It is a modish pigtail wig.”
[405] Horwood’s map of London (1799) shows the river walk from Abingdon Street almost to Chelsea Bridge between willows, along the water-edge, and nursery gardens. A good idea of Millbank as it was at this period may be obtained from the Earl of Albemarle’s Fifty Years of my Life (vol. i. cap. vi.), where we see the boys of Westminster School roaming these spaces, hiring guns from Mother Hubbard, and obtaining dogs and badgers from their obliging friend, William Heberfield, “Slender Billy,” who was mercilessly hanged in 1812 for passing forged notes. See a curious account of Palmer’s village in Charles Manby Smith’s Curiosities of London Life (1853). Smith has an etching of the Willow Walk in his Remarks on Rural Scenery (1797).

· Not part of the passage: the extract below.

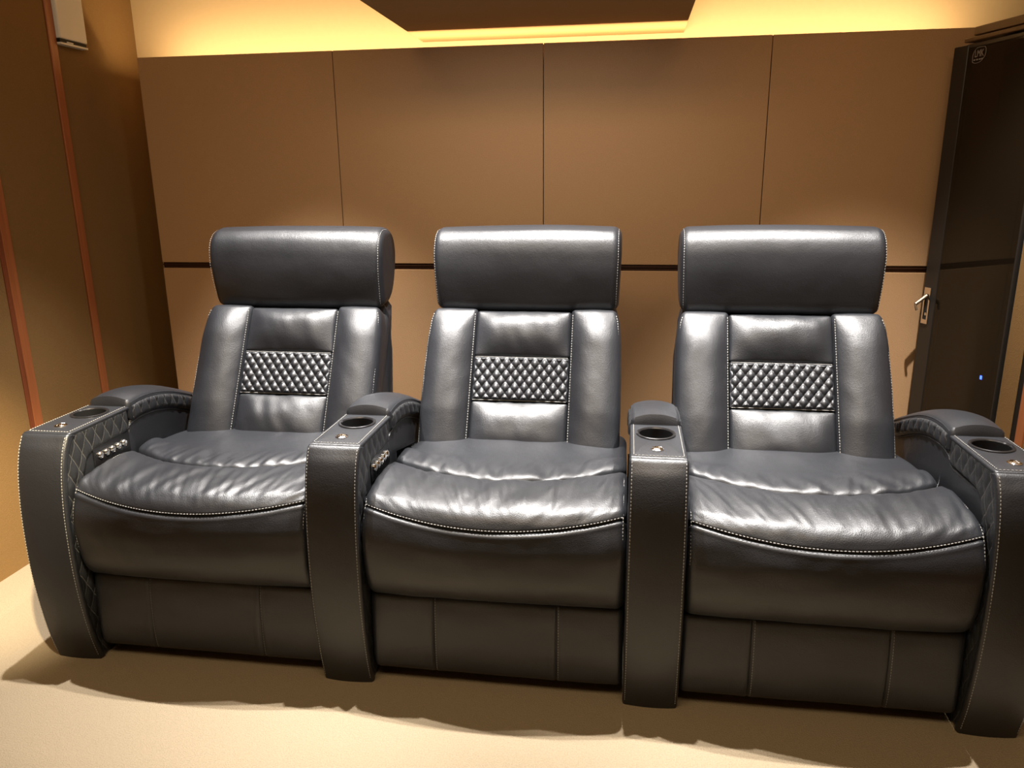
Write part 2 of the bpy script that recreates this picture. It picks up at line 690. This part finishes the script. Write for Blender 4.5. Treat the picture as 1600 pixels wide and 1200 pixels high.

[406] William Collins, a modeller of mantelpieces and friezes, was an intimate friend of Nathaniel Smith (J. T. S.’s father), and is described by Smith, in his Antient Topography of London, as a fascinating modeller in clay and wax, and carver in wood. He took many of his subjects from Æsop’s Fables, and was much employed by Sir Henry Cheere, the statuary, who then had workshops near the south-east corner of Henry the Seventh’s Chapel. Roubillac worked here when he first came to England. Collins died in Tothill Fields, May 31, 1793. His mantelpiece in Ancaster House remains.
[407] Belgrave House stood at the west end of Millbank Row, the continuation of Abingdon Street. The Millbank of Gainsborough’s days extended from this point southward and westward (as it rounded the obtuse promontory) as far as the White Lead Mills, whence Turpentine Lane led north to the Jenny’s Whim Tavern and bridge. This picturesque wooden bridge spanned a reservoir of the Chelsea water-works.
[408] Albert van Everdingen (1621-1725), a Dutch painter of landscapes and sea-pieces.
[409] Jan van Goyen (1596-1656) was born at Leyden. His favourite subjects were river banks with peasants. Three of his pictures are in the National Gallery.
[410] Jacob van Ruysdael (1628-82), the greatest of Dutch landscape painters.
[411] Cornelius Gerritz Dekker (died 1678) painted at Haarlem; one of his landscapes is in the National Gallery.
[412] The Neat House Gardens added much to the pleasantness of the river walk at Millbank. They were held by gardeners who grew fruit and vegetables here for the London markets. About 1831 the soil taken to form St. Katherine’s Docks was brought up the river and laid upon them; after which Lupus Street and many other Pimlico streets were built on their site. It is a pity that no local name-relic exists of gardens which Massinger knew as a place for musk-melons (City Madam, Act iii. sc. 1), which Pepys visited with his wife, and which “would have pleased Ruysdael.”
[413] On August 3, 1802, Garnerin, or Garnerini, ascended in a balloon from Vauxhall Gardens with his wife and Mr. Glasford. A cat, which they dropped in a parachute, fell safely in a garden at Hampstead, and the balloon itself, after passing over the Green Park, Paddington, etc., descended in a paddock at Lord Rosslyn’s, at the top of Hampstead Hill. Mrs. Garnerin afterwards lost her life through ascending from Paris with fireworks.